*** DATASET EXTRACT ***

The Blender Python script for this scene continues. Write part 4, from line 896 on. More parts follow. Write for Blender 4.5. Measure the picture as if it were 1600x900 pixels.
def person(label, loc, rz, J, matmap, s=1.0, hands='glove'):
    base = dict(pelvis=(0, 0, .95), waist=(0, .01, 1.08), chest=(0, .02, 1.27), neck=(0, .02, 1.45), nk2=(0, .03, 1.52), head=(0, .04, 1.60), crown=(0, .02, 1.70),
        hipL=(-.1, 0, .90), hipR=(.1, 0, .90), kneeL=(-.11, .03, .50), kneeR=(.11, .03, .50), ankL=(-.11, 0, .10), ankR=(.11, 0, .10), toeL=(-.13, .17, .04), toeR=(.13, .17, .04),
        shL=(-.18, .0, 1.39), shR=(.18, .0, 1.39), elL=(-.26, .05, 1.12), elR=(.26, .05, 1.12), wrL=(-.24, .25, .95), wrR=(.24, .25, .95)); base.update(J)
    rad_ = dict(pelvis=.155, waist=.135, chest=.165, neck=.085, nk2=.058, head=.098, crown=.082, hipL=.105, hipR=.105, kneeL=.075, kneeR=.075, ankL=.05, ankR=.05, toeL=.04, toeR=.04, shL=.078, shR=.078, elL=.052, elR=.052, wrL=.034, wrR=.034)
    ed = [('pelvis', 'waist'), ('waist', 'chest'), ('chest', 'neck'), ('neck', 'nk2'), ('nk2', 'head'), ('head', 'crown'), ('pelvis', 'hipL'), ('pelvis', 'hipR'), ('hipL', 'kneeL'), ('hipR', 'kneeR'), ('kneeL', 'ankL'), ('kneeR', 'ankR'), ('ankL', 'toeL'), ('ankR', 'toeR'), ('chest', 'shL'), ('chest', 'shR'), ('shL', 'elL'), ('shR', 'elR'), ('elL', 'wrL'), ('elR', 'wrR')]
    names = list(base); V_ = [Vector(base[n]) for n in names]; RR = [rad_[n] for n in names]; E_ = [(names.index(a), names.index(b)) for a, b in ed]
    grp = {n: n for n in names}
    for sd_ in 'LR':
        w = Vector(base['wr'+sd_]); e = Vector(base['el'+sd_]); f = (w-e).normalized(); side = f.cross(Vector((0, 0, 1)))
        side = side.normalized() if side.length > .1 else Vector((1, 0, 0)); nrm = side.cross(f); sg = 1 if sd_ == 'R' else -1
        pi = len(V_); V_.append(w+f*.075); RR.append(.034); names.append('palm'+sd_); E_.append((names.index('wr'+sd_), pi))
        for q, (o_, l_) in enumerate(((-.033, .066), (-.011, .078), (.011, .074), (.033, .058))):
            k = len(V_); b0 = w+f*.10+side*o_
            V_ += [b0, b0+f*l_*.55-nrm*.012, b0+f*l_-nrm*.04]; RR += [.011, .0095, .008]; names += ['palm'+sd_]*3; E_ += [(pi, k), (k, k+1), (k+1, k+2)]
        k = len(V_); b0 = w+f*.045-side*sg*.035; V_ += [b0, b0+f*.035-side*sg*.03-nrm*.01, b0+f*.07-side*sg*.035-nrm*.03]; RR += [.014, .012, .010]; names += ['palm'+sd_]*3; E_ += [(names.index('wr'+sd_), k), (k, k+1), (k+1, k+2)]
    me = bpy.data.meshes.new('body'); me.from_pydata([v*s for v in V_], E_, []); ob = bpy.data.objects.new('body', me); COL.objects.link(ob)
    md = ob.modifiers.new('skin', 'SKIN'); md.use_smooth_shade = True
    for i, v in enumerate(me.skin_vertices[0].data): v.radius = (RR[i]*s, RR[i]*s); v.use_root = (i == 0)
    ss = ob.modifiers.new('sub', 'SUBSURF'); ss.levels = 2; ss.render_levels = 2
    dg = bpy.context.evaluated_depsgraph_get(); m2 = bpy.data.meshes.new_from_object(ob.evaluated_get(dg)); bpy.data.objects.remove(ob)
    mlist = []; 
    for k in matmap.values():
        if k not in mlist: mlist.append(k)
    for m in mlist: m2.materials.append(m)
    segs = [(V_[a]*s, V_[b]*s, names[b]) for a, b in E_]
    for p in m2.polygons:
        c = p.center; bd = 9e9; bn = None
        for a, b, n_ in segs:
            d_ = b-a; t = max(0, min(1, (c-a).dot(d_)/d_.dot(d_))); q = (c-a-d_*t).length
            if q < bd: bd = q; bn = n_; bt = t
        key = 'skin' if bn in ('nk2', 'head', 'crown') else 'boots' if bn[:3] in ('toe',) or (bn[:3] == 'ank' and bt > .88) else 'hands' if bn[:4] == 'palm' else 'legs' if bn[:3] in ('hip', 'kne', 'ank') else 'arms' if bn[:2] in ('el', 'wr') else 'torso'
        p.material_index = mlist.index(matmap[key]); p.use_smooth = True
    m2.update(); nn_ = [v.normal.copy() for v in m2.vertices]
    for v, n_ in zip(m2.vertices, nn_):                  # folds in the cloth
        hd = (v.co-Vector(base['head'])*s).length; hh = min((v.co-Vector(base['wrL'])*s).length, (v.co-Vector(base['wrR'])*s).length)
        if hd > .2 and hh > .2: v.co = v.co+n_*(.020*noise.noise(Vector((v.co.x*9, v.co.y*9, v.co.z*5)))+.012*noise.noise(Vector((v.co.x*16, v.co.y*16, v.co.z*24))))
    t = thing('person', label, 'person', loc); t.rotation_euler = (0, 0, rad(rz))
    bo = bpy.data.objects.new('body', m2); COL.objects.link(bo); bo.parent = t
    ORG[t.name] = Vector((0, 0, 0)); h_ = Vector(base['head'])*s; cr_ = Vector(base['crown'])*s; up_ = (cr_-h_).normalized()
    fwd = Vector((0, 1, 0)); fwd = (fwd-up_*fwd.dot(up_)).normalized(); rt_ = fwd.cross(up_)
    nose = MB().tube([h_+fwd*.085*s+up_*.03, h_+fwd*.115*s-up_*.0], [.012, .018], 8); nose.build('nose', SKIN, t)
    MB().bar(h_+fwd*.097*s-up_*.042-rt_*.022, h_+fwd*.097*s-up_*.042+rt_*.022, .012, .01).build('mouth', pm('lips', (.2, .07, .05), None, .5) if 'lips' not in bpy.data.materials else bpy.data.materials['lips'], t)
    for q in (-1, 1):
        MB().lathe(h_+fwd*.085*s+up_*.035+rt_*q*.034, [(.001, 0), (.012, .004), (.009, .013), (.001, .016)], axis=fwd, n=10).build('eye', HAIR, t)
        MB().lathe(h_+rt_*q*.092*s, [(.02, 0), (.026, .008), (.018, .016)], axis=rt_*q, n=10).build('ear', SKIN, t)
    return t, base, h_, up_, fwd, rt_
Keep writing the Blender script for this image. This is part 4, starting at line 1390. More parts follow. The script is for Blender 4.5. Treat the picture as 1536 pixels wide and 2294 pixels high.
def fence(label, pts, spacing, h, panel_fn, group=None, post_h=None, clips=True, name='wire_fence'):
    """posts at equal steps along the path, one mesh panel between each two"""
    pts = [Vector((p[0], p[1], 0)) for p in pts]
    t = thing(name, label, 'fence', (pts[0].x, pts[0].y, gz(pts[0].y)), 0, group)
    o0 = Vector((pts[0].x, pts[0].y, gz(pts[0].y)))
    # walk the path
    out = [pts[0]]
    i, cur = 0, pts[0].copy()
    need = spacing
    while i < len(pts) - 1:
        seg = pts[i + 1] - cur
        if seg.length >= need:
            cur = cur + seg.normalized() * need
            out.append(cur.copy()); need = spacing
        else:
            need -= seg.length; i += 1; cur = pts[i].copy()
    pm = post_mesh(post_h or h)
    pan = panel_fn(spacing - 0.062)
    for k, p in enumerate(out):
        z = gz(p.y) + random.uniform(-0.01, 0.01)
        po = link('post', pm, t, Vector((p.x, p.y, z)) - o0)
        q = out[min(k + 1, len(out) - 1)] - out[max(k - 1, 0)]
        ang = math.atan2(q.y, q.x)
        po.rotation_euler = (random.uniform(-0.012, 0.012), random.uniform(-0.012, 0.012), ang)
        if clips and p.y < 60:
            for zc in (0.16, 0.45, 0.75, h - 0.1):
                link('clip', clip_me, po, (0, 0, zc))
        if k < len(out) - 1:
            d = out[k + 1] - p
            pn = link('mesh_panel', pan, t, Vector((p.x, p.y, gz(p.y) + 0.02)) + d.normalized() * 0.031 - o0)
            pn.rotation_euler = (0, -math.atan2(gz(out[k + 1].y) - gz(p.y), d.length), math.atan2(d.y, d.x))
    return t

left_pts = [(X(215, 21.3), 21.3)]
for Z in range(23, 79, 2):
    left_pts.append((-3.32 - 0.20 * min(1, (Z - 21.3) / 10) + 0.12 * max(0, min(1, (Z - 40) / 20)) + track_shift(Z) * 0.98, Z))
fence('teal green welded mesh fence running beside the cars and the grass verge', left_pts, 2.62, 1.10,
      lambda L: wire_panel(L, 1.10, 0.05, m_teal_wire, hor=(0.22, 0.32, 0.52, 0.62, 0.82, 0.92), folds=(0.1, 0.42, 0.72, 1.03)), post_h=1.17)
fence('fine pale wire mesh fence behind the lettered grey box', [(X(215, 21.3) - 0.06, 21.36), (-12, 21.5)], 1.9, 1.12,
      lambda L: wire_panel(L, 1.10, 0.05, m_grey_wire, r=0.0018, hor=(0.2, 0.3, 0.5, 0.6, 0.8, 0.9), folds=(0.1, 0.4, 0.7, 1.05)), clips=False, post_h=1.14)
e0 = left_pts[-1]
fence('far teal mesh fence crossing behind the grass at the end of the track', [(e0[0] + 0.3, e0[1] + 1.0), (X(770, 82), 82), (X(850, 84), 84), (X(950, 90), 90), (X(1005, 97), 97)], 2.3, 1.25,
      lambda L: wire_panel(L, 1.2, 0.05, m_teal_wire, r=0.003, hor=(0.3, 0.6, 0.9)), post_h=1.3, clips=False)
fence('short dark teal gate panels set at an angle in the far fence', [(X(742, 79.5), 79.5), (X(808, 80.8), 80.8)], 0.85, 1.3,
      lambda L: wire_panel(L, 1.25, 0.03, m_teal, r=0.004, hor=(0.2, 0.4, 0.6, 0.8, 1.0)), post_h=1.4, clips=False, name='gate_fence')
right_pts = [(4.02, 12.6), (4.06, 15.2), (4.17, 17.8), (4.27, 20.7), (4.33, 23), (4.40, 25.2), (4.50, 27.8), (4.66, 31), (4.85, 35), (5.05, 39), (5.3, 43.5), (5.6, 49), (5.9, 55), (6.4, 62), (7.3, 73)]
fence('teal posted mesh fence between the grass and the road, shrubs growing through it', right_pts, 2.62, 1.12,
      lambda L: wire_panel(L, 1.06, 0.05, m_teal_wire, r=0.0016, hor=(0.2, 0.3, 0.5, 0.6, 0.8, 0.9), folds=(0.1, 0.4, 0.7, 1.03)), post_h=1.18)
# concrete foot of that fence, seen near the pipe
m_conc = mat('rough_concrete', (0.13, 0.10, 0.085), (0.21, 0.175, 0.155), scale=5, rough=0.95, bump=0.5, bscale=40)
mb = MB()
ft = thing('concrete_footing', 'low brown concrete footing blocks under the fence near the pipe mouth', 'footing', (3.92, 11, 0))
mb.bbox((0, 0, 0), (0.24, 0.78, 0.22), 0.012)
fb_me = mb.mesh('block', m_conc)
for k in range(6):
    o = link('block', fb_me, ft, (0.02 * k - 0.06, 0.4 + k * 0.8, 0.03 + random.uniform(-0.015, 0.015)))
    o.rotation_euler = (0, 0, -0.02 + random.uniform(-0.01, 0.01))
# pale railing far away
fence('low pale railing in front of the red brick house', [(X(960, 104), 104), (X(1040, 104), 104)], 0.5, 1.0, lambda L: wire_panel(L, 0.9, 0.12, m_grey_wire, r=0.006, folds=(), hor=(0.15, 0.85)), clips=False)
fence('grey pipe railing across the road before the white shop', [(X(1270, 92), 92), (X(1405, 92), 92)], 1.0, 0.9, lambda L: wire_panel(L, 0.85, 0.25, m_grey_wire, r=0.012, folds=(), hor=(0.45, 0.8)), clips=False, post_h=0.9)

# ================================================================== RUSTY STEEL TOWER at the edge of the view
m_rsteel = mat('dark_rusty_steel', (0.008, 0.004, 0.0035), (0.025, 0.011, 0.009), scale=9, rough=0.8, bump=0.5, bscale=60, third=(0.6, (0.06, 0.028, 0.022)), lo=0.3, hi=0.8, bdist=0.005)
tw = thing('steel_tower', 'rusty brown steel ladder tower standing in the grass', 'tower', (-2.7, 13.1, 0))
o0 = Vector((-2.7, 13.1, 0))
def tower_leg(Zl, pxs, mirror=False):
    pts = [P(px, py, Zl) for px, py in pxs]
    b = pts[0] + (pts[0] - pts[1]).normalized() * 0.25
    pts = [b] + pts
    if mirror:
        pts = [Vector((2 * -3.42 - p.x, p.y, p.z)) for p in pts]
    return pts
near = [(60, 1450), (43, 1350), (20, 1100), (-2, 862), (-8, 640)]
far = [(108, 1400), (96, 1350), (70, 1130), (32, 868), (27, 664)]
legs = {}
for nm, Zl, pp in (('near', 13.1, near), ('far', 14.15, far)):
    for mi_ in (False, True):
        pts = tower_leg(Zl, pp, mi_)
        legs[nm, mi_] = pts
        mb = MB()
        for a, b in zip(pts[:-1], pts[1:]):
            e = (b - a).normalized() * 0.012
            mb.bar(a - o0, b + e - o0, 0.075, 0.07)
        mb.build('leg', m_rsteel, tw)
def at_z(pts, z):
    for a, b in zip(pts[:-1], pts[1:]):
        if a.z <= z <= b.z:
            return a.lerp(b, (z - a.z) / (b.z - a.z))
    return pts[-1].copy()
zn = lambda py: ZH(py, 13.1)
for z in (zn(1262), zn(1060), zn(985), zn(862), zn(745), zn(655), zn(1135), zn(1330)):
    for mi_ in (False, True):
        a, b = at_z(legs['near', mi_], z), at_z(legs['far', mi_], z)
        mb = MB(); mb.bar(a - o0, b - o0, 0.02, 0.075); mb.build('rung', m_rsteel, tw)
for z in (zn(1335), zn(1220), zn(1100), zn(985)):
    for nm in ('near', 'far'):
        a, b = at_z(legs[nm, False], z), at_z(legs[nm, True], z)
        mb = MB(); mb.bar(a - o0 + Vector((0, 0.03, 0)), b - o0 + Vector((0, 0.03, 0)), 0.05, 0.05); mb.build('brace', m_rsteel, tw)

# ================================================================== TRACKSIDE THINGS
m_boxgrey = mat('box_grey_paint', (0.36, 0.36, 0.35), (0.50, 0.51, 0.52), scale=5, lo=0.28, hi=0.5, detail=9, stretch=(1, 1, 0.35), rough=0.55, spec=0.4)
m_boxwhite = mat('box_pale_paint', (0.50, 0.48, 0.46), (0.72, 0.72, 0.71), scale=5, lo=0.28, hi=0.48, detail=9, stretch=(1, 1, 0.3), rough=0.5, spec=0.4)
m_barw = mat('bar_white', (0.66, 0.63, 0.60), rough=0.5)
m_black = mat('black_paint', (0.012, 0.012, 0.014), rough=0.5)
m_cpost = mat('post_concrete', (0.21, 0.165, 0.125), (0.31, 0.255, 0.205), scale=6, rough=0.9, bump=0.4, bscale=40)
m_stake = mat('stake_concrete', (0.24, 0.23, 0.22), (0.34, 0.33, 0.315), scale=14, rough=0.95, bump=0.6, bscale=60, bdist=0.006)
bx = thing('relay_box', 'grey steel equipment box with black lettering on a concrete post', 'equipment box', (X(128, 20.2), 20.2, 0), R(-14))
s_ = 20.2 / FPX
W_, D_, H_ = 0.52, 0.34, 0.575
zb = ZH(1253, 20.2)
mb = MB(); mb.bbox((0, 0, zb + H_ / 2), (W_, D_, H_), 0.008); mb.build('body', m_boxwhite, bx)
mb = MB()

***

*STATED GOAL*.
Copy out all lines that carry the word "script".

*THE RESULT*.
The Blender Python script for this scene continues. Write part 4, from line 896 on. More parts follow. Write for Blender 4.5. Measure the picture as if it were 1600x900 pixels.
Keep writing the Blender script for this image. This is part 4, starting at line 1390. More parts follow. The script is for Blender 4.5. Treat the picture as 1536 pixels wide and 2294 pixels high.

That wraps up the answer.